4. (C) In a follow-up on September 11, Ramirez told us that
she had received instructions to inform us that the GOCR
remained concerned about the situation in Zimbabwe, Sudan,
Burma and "other countries where civil liberties are not
protected" as well as member states that "forget their
economic, social and cultural obligations." She stated that
the GOCR traditionally took a "cautious" approach to
country-specific resolutions, so as not to sideline the
"valuable" work that the Human Rights Council performs.
Ramirez maintained that this "doesn't mean we don't support
resolutions and don't vote in favor of them when the
situation merits, but on principle we don't cosponsor these
types of resolutions."

5. (C) Ramirez continued that the theme of "attacks against
freedom of expression" was important to Costa Rica, but she
chided the USG for not accepting Costa Rica-proposed language
on these issues (presumably referring to the Prisoner's of
Conscience Declaration, Ref B). Ramirez concluded that the
GOCR would therefore "wait for open debate" and would try to
"participate as actively as possible, proposing language that
Costa Rica considers vital." She added that depending on the
final text and the manner in which its proposals are taken
into account, the GOCR would be open to cosponsoring an
initiative regarding freedom of expression.
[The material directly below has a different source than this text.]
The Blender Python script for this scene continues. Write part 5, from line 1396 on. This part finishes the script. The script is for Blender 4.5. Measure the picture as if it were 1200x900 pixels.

6. (C) COMMENT: The MFA's implicit support for the Human
Rights Council, as expressed by Ramirez (who made clear she
was responding on behalf of higher authorities in the MFA) is
confounding. FonMin Stagno himself said in last month's
consultations with Acting A/S Brian Hook (septel) that with
the HR Council (HRC), the UN had "gotten something worse than
the Human Rights Commission." With Ramirez and the whole
UNSC Team present, Stagno had agreed to re-examine the GOCR's
"automatic" vote in favor of the HRC's annual report, and
seemed to take Hook's point that Costa Rica's support was
"whitewashing" and legitimizing the work of the HRC. The
GOCR's desire for open debate and adding its own text
suggests that Stagno and his team are likely to insist on
wordsmithing in New York, and not necessarily in accord with
the USG. As we have mentioned before, Costa Rica wants to be
an equal, independent player while it sits on the UNSC, which
presents a coordination challenge for us in San Jose, but
even more so in New York. END COMMENT.